Philippe Wyder

Robot Metabolism

Photograph by John Abbott

Robots that grow by integrating found or scavenged parts

 

Living creatures are open systems that sustain themselves by absorbing matter from and releasing waste to their environment. As a result, they grow, self-heal, and self-sustain—abilities that robots struggle to emulate. Prior research has explored self-assembly, self-repair, and self-replication in modular systems using standardized building blocks to form complex robots.

Our process can produce new robot organisms (see photo). The Artificial Metabolism absorbs and integrates material from its environment or from other robots to form organisms that are bigger, faster, and capable of overcoming obstacles. To conduct our experiments, we use our newly developed modular robotic platform. While previous systems were limited to few pre-defined attachment points, each robot link in our system can connect up to nine other robot links on both sides from a wide range of angles.

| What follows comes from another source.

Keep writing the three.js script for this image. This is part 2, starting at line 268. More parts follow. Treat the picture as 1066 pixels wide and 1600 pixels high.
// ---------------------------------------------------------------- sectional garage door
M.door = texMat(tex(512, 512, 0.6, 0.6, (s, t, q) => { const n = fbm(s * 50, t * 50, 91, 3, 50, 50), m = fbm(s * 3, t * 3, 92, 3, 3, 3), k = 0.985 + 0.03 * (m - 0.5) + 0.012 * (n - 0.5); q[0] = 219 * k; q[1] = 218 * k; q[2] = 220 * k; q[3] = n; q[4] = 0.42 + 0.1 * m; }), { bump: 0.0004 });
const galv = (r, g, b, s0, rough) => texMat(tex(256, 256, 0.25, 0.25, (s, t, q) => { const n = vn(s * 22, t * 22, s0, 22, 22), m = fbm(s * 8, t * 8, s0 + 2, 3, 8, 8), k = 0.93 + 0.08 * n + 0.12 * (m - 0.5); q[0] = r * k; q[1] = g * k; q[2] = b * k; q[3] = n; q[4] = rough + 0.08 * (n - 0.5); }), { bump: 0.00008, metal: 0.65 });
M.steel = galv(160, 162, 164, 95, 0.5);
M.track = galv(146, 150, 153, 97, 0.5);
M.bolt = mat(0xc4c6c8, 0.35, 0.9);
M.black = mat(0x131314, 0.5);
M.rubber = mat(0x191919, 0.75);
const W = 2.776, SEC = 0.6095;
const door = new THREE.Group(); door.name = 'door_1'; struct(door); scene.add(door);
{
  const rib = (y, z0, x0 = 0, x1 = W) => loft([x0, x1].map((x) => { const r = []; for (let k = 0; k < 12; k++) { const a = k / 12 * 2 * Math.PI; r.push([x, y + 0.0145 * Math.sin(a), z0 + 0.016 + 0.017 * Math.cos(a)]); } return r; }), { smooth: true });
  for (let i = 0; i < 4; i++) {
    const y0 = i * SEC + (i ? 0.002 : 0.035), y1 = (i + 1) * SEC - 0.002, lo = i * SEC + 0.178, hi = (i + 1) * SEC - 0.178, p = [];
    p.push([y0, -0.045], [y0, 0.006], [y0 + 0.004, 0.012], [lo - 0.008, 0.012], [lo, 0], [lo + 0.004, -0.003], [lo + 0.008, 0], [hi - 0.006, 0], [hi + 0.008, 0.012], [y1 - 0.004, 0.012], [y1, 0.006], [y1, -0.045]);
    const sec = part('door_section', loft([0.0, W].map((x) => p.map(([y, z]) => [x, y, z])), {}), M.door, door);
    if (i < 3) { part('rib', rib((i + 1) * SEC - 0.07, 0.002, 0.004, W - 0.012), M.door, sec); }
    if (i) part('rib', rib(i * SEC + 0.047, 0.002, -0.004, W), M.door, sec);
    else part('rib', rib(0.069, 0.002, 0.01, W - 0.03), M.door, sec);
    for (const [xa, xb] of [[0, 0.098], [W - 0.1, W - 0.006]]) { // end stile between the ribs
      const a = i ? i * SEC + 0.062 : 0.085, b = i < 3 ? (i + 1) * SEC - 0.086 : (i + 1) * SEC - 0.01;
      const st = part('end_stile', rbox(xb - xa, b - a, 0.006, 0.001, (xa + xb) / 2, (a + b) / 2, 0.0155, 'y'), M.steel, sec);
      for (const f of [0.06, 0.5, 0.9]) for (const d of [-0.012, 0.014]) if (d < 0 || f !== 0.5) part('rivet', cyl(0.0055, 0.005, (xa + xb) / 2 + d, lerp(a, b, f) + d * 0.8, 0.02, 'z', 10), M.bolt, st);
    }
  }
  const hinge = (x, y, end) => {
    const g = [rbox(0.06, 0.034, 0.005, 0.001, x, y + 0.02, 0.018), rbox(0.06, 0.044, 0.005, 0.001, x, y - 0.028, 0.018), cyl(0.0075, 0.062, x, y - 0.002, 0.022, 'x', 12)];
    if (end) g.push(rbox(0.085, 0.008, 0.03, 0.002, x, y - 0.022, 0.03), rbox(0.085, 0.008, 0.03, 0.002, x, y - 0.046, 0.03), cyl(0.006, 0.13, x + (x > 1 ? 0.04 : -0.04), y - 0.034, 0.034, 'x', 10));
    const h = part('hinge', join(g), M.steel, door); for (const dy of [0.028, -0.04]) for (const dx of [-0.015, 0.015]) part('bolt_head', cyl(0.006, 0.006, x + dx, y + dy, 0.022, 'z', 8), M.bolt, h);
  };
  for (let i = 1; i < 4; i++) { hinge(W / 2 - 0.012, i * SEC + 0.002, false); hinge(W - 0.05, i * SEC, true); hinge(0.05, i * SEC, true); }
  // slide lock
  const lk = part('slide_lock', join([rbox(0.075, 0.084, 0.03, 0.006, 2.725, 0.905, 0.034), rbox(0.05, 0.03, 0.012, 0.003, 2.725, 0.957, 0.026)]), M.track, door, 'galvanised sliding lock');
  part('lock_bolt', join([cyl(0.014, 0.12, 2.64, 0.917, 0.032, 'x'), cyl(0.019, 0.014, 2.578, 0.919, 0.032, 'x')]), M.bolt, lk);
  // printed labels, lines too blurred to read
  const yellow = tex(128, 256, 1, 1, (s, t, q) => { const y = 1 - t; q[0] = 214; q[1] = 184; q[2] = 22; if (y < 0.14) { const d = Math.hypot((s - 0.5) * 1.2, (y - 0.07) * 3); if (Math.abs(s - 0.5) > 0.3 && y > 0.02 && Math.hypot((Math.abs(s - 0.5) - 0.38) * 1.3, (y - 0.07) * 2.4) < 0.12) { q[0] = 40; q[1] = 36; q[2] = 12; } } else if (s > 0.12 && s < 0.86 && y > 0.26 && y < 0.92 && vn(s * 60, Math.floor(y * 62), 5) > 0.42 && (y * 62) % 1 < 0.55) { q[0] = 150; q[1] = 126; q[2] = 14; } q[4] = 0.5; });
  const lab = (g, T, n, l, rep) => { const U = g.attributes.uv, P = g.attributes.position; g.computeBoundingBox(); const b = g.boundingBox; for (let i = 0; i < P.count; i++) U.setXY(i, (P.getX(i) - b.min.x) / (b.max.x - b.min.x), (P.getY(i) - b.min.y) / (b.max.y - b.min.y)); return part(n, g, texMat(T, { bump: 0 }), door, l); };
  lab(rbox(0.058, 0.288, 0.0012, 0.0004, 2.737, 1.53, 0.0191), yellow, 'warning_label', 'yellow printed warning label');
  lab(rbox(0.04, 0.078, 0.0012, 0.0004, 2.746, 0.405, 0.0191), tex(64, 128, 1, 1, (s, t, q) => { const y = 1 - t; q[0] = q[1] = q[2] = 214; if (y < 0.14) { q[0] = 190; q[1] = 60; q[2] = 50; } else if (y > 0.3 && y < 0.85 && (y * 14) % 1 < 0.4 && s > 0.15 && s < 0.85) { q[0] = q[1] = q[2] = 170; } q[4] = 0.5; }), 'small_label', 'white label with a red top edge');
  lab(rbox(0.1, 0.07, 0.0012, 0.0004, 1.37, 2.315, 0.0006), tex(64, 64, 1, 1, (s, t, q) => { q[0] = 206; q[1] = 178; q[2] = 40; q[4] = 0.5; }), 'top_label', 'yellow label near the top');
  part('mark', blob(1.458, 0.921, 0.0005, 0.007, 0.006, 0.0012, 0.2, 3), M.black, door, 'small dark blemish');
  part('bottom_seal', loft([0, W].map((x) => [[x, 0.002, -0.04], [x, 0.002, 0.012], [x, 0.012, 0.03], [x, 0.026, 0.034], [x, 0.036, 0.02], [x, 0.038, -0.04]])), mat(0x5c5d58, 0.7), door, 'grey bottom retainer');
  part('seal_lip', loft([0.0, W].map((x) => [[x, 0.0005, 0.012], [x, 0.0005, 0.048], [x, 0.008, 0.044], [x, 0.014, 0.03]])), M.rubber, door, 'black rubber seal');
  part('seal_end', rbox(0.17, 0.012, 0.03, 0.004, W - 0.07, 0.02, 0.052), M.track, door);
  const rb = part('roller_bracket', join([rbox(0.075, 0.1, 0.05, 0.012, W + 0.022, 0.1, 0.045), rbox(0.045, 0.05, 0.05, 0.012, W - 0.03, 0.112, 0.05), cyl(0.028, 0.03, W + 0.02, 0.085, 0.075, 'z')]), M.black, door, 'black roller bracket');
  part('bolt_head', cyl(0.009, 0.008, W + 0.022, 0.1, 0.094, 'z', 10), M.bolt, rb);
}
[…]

We demonstrated a triangular robot capable of absorbing a three-pointed star robot, then morphing into a tetrahedron. Further, the experiments in this paper show a tetrahedron that doubles its downhill walking speed after integrating a found robot link as a leg. Our findings expand the field of developmental robotics beyond robot controllers, to encompass physical transformation in a robot’s lifetime.

 
 

Particle Robotics

Stochastic and distributed amorphous robots

 

A soft robot comprised of rigid components

A robot comprised of five particles

We introduce a new soft robotics concept that employs multiple rudimentary components: particles form amorphous bodies capable of controlled motion. Each particle has a single modifiable degree of freedom: its vibration speed. Multiple particles constrained by a passive, inelastic membrane form soft robots composed of rigid parts (see photo). When half of the particles inside the membrane vibrate faster than the other half, the robot moves. The particles bump into each other inside the membrane, causing directional motion.

We analyze how frequency modulation and particle count affects locomotion direction and magnitude. Environment-responsive particle motion modulation enables decentralized control. In other words, each particle adjusts its vibration speed in response to its distance from a light source, so the robot can move towards or away from the light. Without communicating with each other, the particles achieve coordinated motion. In future research, we will study system resilience and adaptiveness, including deactivated (dead) particles and obstacle navigation. Particle robots offer an alternative soft robotics method by achieving flexibility from rigid components.